We might not like it but we all have a stake in Qatar World Cup origin story

Eleven days to go then. Twelve years on from Fifa’s most creative gamble, here we are. Football’s biggest party is gathering its bags, packing its travel-size sun cream and long-sleeved tops, and getting ready to head to a small desert peninsular.

The main drag in Downtown Doha, the Corniche, has now been closed to all but construction traffic. Slightly concerning given such things were due to be packed away and tidied out of sight by September 21 ready to deliver a warm Qatar welcome.

A comfort, in one sense, to know that you can be the richest country on earth, throw £173billion at the problem (according to Qatar’s ambassador to Russia) and still find yourself with an essay crisis.

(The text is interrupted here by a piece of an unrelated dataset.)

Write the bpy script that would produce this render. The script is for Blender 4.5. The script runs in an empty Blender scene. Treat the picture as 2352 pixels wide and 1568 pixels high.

At this point, my fervent hope is just that everything goes ahead safely. Please let the set-up be limited but functional and the feeling of anxiety in the city be replaced with some of that enthusiasm so special to a World Cup. I mean, who wouldn’t feel anxious about the arrival of half the local population again in a place you know as being chaotic, heavy-handed and bureaucratic?

But the most important thing I can tell you while the Gulf has your attention is that Gary Neville’s freelance bookings are a distraction. David Beckham’s influencing is a distraction. Even Peter Tatchell’s protest plans are a distraction.

Keep watching. The question of whether Fifa’s Fyre Festival can get things done will be resolved over the next month or so. But the deep-rooted local problems will continue long after the end of this year.

Ninety per cent of Qatar’s population is immigrant. So of the three million people who live in Qatar, around 2.7million are away from home. Many come from the Arab world, the majority are people from the Indian subcontinent and from South East Asia, and a few, like me, come from Europe or America.

Over the last few decades Qatar has become a gathering place therefore for people from all over the world. Many — like one Lebanese woman I spoke to for my documentary [Inside the Qatar World Cup] — come in search of stability, and a better wage than they could get back home.